Anyway zoeken we aansluiting bij leuke mensen in de regio en gaan op zoek naar lokale, sociale, of creatieve initiatieven. We hebben inmiddels een flinke lijst met projecten die we graag bezoeken maar stellen het nog even uit omdat we eerst wat beter willen kunnen communiceren. Juanra uit Barcelona zei het goed: “Kom maar terug als je beter Spaans spreekt, dan hebben we een echt inhoudelijk gesprek”.
Lanterfanten
Zoals dat mooi werd samengevat door mijn oude baas Zafer. We gaan door met wat we nu doen, dat is goed vol te houden. We zwerven met ons huis op wielen de wind achterna. Wellicht steken we over naar Marokko. Dat is tenslotte vlakbij en we kijken wel waar het schip ooit strand.
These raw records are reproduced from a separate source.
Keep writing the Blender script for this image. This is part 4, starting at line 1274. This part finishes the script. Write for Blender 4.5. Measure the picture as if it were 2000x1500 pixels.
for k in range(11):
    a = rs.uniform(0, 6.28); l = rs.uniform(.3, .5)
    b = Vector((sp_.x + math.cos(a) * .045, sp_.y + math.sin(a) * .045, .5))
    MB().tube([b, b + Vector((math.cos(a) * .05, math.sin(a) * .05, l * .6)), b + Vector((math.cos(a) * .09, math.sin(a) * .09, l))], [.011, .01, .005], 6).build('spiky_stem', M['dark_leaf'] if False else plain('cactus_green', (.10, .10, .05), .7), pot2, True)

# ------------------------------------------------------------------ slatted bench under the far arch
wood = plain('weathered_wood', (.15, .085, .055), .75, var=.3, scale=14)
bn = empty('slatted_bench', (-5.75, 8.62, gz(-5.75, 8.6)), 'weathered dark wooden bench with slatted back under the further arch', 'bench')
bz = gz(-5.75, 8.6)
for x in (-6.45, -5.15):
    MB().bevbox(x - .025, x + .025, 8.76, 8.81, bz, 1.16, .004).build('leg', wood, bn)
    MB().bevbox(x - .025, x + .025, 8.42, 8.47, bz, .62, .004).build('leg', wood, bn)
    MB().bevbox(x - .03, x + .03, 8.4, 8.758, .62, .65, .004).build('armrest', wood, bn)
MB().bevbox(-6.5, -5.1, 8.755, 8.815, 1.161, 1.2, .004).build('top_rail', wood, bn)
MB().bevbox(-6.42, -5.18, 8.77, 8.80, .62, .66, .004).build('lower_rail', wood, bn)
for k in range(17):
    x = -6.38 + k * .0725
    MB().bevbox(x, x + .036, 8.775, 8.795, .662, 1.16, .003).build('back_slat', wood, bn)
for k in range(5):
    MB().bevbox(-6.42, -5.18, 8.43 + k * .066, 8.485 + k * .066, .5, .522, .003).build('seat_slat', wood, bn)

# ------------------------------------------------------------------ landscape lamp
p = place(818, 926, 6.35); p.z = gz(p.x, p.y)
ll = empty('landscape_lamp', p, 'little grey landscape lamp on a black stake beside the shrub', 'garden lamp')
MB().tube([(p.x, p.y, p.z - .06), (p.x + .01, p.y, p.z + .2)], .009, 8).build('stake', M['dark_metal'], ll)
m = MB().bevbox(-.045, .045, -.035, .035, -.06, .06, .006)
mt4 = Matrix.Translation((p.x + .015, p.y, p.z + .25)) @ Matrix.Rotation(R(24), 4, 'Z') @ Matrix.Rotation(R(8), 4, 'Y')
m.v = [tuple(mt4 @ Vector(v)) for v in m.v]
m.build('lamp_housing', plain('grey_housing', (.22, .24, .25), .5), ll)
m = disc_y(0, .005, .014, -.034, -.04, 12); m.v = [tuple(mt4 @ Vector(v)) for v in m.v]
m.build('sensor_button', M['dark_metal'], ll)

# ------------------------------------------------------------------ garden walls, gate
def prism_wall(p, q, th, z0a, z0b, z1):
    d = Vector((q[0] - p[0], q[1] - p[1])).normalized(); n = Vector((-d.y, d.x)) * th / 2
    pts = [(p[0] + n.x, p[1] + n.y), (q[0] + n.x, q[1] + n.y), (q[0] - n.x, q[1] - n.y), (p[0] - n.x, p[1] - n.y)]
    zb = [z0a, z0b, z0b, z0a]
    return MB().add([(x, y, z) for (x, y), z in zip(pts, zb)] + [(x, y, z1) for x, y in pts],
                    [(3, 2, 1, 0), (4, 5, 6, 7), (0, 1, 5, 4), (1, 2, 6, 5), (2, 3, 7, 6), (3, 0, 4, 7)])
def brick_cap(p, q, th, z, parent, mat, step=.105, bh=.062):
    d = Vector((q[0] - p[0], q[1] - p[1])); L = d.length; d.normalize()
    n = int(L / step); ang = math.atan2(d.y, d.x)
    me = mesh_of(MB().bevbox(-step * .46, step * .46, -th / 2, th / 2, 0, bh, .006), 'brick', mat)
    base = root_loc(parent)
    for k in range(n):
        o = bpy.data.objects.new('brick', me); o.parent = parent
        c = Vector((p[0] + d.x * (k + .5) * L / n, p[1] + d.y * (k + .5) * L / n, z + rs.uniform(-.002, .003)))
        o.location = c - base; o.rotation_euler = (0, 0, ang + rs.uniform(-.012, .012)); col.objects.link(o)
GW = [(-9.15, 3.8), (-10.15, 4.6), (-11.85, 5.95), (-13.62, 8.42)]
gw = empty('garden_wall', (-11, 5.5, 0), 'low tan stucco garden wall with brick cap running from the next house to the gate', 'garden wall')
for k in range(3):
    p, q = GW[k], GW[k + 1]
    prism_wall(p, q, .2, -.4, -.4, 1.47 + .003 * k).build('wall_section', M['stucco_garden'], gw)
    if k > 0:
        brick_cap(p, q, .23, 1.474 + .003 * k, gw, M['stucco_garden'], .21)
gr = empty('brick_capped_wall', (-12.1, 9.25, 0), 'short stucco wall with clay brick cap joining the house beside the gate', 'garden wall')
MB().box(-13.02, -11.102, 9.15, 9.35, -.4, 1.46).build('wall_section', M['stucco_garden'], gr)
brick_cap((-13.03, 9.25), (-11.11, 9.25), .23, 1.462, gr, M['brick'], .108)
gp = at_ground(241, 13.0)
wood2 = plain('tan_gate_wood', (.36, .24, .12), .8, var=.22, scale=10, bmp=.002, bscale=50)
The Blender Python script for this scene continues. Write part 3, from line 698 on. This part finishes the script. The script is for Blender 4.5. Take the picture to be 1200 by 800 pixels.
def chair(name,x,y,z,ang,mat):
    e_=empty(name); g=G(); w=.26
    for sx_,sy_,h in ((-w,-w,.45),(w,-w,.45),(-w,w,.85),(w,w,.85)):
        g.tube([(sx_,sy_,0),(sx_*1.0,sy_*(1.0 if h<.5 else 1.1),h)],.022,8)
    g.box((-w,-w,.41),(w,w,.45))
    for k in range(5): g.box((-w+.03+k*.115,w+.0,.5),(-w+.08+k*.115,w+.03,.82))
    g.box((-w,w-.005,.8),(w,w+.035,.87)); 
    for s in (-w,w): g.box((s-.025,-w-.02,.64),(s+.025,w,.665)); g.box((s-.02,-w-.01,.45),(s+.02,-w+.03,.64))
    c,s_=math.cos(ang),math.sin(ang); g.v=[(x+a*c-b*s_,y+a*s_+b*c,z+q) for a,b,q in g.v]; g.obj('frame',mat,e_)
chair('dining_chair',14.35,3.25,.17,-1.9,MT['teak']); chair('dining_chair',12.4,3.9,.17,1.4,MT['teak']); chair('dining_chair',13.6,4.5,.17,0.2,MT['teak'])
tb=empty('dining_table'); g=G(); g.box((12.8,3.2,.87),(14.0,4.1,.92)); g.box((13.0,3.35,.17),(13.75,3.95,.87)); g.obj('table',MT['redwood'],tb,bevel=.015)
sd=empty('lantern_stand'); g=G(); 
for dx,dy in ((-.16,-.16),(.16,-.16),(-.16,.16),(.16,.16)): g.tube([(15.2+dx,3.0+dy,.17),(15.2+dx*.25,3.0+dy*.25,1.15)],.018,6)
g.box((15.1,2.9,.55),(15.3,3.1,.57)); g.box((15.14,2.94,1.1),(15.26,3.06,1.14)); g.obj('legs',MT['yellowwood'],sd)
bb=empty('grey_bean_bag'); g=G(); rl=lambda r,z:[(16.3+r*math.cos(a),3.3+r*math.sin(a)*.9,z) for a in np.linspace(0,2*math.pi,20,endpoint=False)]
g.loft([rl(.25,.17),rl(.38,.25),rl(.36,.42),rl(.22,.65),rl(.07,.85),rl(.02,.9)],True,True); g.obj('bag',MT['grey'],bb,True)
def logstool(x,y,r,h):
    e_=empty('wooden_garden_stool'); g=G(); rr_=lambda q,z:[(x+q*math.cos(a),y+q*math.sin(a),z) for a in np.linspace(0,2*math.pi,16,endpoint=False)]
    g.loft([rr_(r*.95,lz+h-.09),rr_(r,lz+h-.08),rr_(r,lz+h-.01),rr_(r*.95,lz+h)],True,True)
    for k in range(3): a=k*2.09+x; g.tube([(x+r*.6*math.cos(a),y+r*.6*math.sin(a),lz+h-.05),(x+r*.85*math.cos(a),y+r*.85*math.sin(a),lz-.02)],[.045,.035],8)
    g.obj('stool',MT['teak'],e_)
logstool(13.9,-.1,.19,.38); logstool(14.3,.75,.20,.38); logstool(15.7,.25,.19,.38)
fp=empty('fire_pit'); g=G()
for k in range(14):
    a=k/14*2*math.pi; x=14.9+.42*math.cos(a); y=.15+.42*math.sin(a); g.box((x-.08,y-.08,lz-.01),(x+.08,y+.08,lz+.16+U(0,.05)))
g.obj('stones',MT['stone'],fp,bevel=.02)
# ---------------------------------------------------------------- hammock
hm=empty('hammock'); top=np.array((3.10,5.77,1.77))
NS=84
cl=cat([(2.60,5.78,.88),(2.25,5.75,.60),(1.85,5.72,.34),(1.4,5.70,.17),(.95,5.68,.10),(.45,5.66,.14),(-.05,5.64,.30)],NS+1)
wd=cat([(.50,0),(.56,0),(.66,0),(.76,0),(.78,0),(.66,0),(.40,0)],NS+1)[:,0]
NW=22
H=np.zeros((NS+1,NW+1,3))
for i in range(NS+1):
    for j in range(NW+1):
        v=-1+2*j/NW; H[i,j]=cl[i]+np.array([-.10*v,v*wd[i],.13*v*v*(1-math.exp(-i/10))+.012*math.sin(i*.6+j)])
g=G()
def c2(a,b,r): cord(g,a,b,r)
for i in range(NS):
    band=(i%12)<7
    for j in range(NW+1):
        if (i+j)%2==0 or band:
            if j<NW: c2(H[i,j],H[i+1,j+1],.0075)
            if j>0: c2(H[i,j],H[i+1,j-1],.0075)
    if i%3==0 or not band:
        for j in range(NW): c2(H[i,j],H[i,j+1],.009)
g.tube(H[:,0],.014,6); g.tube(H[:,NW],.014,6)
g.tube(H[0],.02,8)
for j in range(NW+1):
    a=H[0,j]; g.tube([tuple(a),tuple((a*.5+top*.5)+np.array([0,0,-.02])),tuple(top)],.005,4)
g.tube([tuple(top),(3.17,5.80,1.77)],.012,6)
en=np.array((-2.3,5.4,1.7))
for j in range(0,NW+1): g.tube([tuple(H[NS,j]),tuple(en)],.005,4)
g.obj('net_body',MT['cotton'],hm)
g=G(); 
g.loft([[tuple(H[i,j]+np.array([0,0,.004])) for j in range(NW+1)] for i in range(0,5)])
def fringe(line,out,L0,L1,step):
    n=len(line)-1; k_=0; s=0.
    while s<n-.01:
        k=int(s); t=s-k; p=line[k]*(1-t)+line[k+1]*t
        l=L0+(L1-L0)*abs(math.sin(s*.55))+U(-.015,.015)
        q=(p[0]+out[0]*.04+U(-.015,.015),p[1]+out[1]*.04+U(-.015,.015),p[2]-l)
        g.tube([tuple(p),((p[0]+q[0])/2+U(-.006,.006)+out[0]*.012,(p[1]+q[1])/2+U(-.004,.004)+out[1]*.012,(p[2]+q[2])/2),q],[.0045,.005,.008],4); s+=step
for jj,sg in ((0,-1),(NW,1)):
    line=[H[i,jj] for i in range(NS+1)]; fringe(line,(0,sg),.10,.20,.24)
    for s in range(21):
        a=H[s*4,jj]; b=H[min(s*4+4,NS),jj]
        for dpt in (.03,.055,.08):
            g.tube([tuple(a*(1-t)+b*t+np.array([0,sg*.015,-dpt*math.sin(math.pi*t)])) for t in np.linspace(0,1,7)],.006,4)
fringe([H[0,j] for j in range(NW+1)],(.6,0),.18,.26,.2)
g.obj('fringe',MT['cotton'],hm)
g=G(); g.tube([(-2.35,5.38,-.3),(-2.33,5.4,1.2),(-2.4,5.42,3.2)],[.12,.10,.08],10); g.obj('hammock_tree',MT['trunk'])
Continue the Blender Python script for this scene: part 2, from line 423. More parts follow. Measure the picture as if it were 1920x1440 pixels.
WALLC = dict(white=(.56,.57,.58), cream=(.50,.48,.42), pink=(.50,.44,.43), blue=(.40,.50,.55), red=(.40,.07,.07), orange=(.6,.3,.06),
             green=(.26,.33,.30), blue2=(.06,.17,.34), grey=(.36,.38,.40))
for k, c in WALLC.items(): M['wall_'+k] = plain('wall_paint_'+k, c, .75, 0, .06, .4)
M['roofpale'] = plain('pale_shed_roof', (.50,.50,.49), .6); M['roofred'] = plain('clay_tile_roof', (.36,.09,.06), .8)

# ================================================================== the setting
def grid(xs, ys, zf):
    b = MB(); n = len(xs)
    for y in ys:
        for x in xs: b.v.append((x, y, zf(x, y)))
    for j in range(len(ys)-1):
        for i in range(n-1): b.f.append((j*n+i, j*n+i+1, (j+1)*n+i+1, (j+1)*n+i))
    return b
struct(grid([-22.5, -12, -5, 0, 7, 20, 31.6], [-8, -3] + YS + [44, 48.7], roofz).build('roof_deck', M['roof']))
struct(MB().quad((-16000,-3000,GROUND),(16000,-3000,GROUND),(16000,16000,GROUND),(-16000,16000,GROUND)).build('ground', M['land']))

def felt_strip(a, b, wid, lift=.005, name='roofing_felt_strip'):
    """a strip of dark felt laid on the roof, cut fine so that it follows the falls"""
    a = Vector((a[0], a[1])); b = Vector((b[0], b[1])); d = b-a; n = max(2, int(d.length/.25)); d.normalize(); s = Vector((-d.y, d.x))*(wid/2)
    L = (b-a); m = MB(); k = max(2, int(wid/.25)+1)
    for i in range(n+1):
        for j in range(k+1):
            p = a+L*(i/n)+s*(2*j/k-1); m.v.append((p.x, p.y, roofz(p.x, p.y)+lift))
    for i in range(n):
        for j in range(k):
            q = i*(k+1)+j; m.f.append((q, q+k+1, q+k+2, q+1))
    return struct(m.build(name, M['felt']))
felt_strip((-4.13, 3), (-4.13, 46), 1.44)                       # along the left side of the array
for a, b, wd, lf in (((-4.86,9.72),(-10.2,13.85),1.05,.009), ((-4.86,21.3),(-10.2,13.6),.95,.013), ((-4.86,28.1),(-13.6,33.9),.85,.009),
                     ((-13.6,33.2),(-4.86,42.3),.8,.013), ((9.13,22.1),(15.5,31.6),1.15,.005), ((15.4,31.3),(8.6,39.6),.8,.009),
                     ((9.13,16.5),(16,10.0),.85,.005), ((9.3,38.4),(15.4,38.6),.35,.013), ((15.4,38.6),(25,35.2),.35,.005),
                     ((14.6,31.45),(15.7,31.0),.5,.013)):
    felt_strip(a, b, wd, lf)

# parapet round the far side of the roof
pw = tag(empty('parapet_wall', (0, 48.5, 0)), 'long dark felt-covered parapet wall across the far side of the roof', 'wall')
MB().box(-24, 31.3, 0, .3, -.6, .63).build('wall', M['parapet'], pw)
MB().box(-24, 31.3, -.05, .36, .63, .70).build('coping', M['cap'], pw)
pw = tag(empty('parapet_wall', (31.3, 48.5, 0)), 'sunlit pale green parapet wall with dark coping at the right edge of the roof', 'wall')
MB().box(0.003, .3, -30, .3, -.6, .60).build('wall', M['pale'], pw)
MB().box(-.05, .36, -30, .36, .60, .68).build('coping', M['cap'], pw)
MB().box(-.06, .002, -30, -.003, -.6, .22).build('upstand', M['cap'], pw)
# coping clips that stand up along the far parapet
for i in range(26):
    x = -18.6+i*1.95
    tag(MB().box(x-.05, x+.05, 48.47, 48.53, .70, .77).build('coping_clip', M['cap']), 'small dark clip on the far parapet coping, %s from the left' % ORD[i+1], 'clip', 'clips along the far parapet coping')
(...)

Oftewel, we zijn er nog helemaal niet uit maar het zal wel goed komen. Of niet, maar dan levert dat vast weer een verhaal op om te vertellen, als ik het niet vergeet. Wij staan op het punt om op vakantie naar Nederland te vertrekken. Over een week of wat zijn we dan weer in Spanje en bezoeken het snikhete zuiden, het natte noorden en gaan we voor de zoveelste keer in de richting van Alicante.
De verhalen stapelen zich in rap tempo op. Zo af en toe laten we wat weg of verdraaien de feiten een beetje 🙂 Je hebt nog wel wat tegoed van ons overigens. Els kruipt ook weer eens in de pen voor het verhaal van Nelly in de Alpujarras, een festival van een hippietribe met stevige Goatrance, drum and base en een vierhanden tantramassage. De ontdekking van leuke nieuwe vrienden Marcel en Evelien met hun dieren en geile graafmachine. Over Ukulandia en het verhaal van een ontsnapte mus. Maar dat is voor later. Er moet vannacht flink gedanst, gelachen en gezopen worden. Och Och Och.